WHAT IS BEING ASKED: Retype the data below without altering anything.

_ _ _

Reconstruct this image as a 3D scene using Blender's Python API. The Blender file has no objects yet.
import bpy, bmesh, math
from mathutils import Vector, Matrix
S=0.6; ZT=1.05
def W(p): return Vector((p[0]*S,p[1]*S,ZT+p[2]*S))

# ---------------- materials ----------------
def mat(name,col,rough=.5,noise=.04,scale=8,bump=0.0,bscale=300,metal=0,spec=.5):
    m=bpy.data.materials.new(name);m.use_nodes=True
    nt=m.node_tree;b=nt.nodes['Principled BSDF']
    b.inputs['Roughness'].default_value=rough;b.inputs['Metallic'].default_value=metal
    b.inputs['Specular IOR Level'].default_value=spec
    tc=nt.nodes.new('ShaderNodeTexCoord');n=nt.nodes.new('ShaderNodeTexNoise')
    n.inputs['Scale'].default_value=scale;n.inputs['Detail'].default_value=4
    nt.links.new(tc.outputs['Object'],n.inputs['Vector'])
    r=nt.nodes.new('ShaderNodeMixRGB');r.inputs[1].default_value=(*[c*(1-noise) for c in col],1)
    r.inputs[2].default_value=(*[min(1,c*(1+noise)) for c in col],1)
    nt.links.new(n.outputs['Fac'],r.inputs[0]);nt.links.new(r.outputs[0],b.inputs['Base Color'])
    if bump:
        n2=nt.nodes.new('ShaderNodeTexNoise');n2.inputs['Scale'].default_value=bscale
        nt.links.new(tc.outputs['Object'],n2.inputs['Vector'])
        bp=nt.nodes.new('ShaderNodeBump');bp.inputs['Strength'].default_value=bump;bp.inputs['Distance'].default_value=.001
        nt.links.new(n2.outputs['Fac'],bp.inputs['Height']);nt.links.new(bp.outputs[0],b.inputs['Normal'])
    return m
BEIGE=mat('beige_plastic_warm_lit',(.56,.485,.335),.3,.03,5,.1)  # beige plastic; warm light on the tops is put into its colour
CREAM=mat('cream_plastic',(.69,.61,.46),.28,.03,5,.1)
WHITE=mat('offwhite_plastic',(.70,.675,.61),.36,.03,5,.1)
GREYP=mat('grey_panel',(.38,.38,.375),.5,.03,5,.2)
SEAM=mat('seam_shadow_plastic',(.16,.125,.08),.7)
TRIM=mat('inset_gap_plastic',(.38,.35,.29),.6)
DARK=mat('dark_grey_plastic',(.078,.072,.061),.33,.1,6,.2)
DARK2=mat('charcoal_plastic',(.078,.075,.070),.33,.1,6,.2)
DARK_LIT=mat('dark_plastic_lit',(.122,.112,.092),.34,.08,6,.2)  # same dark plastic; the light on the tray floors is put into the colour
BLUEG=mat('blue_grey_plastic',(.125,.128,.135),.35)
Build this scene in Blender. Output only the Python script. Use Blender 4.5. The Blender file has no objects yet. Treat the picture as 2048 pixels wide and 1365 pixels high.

_ _ _

TASK OUTPUT:
Reconstruct this image as a 3D scene using Blender's Python API. The Blender file has no objects yet.
import bpy, bmesh, math
from mathutils import Vector, Matrix
S=0.6; ZT=1.05
def W(p): return Vector((p[0]*S,p[1]*S,ZT+p[2]*S))

# ---------------- materials ----------------
def mat(name,col,rough=.5,noise=.04,scale=8,bump=0.0,bscale=300,metal=0,spec=.5):
    m=bpy.data.materials.new(name);m.use_nodes=True
    nt=m.node_tree;b=nt.nodes['Principled BSDF']
    b.inputs['Roughness'].default_value=rough;b.inputs['Metallic'].default_value=metal
    b.inputs['Specular IOR Level'].default_value=spec
    tc=nt.nodes.new('ShaderNodeTexCoord');n=nt.nodes.new('ShaderNodeTexNoise')
    n.inputs['Scale'].default_value=scale;n.inputs['Detail'].default_value=4
    nt.links.new(tc.outputs['Object'],n.inputs['Vector'])
    r=nt.nodes.new('ShaderNodeMixRGB');r.inputs[1].default_value=(*[c*(1-noise) for c in col],1)
    r.inputs[2].default_value=(*[min(1,c*(1+noise)) for c in col],1)
    nt.links.new(n.outputs['Fac'],r.inputs[0]);nt.links.new(r.outputs[0],b.inputs['Base Color'])
    if bump:
        n2=nt.nodes.new('ShaderNodeTexNoise');n2.inputs['Scale'].default_value=bscale
        nt.links.new(tc.outputs['Object'],n2.inputs['Vector'])
        bp=nt.nodes.new('ShaderNodeBump');bp.inputs['Strength'].default_value=bump;bp.inputs['Distance'].default_value=.001
        nt.links.new(n2.outputs['Fac'],bp.inputs['Height']);nt.links.new(bp.outputs[0],b.inputs['Normal'])
    return m
BEIGE=mat('beige_plastic_warm_lit',(.56,.485,.335),.3,.03,5,.1)  # beige plastic; warm light on the tops is put into its colour
CREAM=mat('cream_plastic',(.69,.61,.46),.28,.03,5,.1)
WHITE=mat('offwhite_plastic',(.70,.675,.61),.36,.03,5,.1)
GREYP=mat('grey_panel',(.38,.38,.375),.5,.03,5,.2)
SEAM=mat('seam_shadow_plastic',(.16,.125,.08),.7)
TRIM=mat('inset_gap_plastic',(.38,.35,.29),.6)
DARK=mat('dark_grey_plastic',(.078,.072,.061),.33,.1,6,.2)
DARK2=mat('charcoal_plastic',(.078,.075,.070),.33,.1,6,.2)
DARK_LIT=mat('dark_plastic_lit',(.122,.112,.092),.34,.08,6,.2)  # same dark plastic; the light on the tray floors is put into the colour
BLUEG=mat('blue_grey_plastic',(.125,.128,.135),.35)
Build this scene in Blender. Output only the Python script. Use Blender 4.5. The Blender file has no objects yet. Treat the picture as 2048 pixels wide and 1365 pixels high.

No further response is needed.